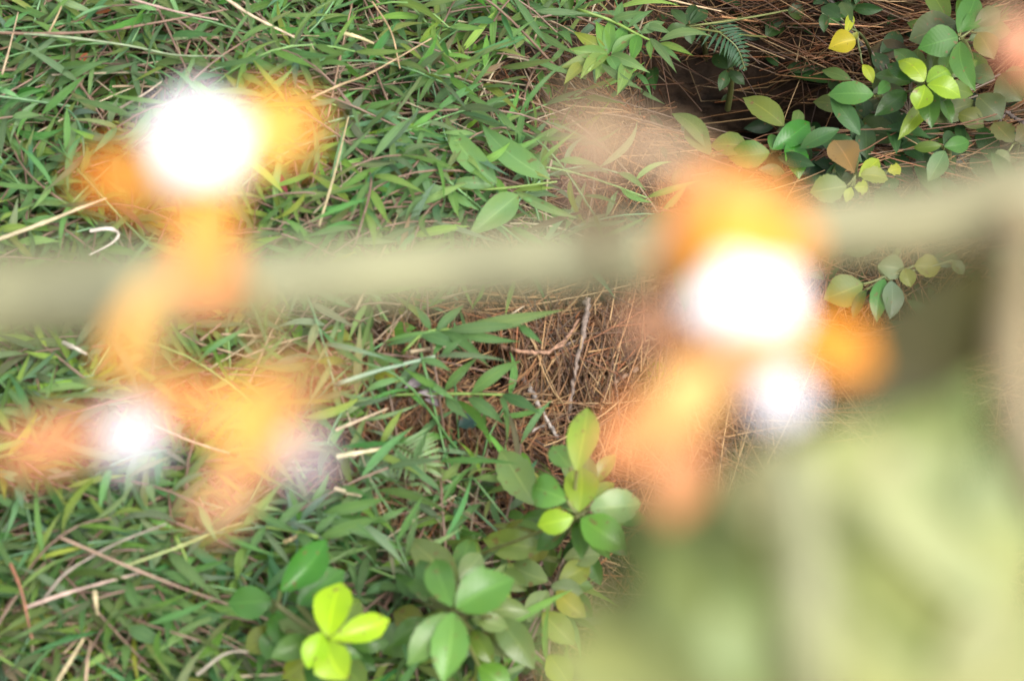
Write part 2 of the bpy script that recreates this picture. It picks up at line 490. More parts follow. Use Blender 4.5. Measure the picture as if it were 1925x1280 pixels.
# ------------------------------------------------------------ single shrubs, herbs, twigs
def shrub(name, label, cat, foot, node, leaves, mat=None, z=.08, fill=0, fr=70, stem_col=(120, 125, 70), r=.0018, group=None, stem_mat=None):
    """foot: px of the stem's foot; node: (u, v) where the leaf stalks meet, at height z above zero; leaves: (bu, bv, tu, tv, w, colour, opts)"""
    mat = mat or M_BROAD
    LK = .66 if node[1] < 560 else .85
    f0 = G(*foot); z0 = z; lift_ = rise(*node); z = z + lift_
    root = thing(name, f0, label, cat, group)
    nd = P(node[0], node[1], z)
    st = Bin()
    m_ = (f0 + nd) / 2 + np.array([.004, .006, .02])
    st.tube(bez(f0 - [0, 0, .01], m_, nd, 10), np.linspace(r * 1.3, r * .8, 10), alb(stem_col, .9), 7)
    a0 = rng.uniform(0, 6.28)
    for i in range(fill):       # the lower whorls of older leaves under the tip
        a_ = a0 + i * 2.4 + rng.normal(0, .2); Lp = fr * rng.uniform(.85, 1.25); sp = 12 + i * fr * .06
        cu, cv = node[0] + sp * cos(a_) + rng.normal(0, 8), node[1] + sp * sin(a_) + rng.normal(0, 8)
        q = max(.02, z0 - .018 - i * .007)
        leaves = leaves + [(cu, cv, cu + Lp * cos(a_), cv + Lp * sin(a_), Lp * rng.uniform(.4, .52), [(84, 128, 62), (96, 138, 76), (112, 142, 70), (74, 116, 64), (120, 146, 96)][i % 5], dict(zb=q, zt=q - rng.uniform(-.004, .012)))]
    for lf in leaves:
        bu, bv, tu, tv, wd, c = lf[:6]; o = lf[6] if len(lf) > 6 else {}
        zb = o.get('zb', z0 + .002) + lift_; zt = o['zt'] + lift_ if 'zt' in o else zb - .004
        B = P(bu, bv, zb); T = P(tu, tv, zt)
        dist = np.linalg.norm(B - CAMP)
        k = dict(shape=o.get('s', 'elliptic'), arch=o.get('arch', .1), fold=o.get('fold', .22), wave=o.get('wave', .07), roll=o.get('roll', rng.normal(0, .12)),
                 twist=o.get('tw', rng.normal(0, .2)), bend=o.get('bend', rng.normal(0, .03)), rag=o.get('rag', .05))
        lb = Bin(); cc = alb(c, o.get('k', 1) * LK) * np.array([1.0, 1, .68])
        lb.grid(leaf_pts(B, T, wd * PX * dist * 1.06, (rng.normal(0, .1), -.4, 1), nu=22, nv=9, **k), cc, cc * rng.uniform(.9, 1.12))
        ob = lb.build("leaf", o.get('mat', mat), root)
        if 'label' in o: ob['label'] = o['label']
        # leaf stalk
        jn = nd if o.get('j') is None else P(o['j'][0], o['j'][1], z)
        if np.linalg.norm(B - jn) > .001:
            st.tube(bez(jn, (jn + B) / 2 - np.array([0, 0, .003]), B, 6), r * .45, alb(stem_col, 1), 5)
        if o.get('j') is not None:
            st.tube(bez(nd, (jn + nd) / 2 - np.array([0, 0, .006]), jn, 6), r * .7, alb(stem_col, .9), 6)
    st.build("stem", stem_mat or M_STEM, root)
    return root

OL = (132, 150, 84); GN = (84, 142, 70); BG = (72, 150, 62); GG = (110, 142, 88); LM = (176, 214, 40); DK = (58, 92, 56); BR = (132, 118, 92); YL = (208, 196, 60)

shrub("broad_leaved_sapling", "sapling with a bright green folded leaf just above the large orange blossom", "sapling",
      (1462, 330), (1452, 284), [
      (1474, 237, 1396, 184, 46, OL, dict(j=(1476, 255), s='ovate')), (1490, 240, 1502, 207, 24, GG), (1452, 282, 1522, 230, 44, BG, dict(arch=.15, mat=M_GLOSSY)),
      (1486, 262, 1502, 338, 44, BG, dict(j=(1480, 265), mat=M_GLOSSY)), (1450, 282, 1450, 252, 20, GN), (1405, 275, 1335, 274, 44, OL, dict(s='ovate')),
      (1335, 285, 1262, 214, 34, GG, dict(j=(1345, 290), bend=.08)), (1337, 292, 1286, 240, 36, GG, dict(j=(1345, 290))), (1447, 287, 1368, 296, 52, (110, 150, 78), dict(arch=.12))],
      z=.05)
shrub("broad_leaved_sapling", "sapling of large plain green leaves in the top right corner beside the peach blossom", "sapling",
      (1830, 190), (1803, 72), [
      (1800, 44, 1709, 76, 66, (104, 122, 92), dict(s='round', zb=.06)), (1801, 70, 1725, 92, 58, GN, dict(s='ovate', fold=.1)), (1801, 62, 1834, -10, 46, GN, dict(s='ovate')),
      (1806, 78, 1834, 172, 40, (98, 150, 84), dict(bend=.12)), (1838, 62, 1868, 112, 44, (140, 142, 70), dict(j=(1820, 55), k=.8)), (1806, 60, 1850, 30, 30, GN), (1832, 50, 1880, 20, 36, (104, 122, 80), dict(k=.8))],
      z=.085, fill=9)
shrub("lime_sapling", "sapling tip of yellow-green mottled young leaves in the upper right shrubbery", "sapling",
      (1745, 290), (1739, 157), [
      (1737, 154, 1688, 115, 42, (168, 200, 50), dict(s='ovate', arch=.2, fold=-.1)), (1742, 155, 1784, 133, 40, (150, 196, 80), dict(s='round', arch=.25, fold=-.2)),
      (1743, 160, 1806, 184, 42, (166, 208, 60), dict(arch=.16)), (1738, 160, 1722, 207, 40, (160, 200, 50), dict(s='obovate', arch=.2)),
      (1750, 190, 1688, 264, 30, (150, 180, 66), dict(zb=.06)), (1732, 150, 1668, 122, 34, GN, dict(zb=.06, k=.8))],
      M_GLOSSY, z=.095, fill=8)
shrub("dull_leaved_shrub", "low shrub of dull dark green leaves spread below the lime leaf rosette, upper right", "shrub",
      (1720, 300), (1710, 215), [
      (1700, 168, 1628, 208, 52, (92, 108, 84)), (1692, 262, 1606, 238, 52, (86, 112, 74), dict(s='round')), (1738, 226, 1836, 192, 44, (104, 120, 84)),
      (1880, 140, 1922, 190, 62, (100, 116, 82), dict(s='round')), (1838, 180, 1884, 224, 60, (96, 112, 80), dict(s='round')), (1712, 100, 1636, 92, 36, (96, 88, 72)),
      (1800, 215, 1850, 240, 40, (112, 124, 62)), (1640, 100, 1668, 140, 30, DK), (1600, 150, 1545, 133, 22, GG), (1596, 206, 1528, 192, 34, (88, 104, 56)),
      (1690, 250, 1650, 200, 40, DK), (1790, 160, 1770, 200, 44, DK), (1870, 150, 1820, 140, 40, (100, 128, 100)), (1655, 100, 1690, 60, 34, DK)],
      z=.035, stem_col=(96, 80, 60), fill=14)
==
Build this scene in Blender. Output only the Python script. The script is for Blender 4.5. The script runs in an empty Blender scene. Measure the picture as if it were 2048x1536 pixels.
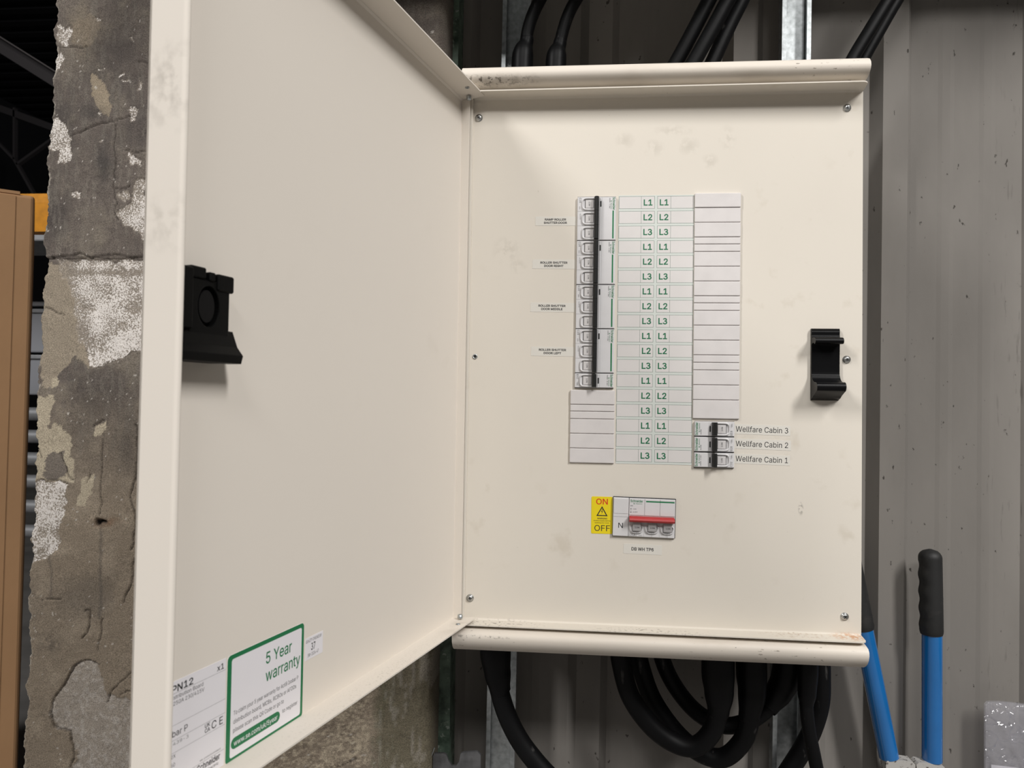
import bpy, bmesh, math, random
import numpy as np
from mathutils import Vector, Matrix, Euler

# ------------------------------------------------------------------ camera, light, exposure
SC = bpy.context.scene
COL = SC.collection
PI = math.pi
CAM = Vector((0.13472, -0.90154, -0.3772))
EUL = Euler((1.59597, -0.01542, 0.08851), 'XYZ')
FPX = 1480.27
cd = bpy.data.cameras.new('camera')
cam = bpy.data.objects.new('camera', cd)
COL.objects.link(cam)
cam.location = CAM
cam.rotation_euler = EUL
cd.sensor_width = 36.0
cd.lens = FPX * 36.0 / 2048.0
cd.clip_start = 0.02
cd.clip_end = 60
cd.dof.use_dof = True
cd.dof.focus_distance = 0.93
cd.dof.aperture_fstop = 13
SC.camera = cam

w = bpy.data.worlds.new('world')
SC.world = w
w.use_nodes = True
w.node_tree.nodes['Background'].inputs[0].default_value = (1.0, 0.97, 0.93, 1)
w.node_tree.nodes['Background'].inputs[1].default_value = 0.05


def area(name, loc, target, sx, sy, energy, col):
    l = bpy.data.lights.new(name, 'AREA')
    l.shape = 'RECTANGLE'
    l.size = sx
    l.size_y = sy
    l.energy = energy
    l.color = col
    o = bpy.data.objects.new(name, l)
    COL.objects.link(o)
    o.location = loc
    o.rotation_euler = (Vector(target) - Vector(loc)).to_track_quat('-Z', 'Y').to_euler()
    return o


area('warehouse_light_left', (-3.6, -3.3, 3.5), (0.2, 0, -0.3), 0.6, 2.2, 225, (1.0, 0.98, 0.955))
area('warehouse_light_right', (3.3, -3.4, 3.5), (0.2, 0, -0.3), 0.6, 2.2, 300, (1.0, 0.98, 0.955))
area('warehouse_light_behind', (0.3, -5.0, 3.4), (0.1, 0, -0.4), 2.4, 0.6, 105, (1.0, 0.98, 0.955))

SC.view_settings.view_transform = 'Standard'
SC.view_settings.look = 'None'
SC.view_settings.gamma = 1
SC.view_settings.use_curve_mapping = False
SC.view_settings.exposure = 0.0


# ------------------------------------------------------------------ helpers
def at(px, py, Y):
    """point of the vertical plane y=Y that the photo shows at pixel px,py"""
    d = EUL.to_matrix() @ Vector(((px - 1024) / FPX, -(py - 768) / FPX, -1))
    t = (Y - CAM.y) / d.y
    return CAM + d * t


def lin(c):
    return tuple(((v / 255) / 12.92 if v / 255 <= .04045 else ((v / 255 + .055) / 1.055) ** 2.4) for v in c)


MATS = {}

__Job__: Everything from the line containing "lb = Bin();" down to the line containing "OL = (132, 150, 84);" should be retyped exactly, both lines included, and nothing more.

__Task output__:
        lb = Bin(); cc = alb(c, o.get('k', 1) * LK) * np.array([1.0, 1, .68])
        lb.grid(leaf_pts(B, T, wd * PX * dist * 1.06, (rng.normal(0, .1), -.4, 1), nu=22, nv=9, **k), cc, cc * rng.uniform(.9, 1.12))
        ob = lb.build("leaf", o.get('mat', mat), root)
        if 'label' in o: ob['label'] = o['label']
        # leaf stalk
        jn = nd if o.get('j') is None else P(o['j'][0], o['j'][1], z)
        if np.linalg.norm(B - jn) > .001:
            st.tube(bez(jn, (jn + B) / 2 - np.array([0, 0, .003]), B, 6), r * .45, alb(stem_col, 1), 5)
        if o.get('j') is not None:
            st.tube(bez(nd, (jn + nd) / 2 - np.array([0, 0, .006]), jn, 6), r * .7, alb(stem_col, .9), 6)
    st.build("stem", stem_mat or M_STEM, root)
    return root

OL = (132, 150, 84); GN = (84, 142, 70); BG = (72, 150, 62); GG = (110, 142, 88); LM = (176, 214, 40); DK = (58, 92, 56); BR = (132, 118, 92); YL = (208, 196, 60)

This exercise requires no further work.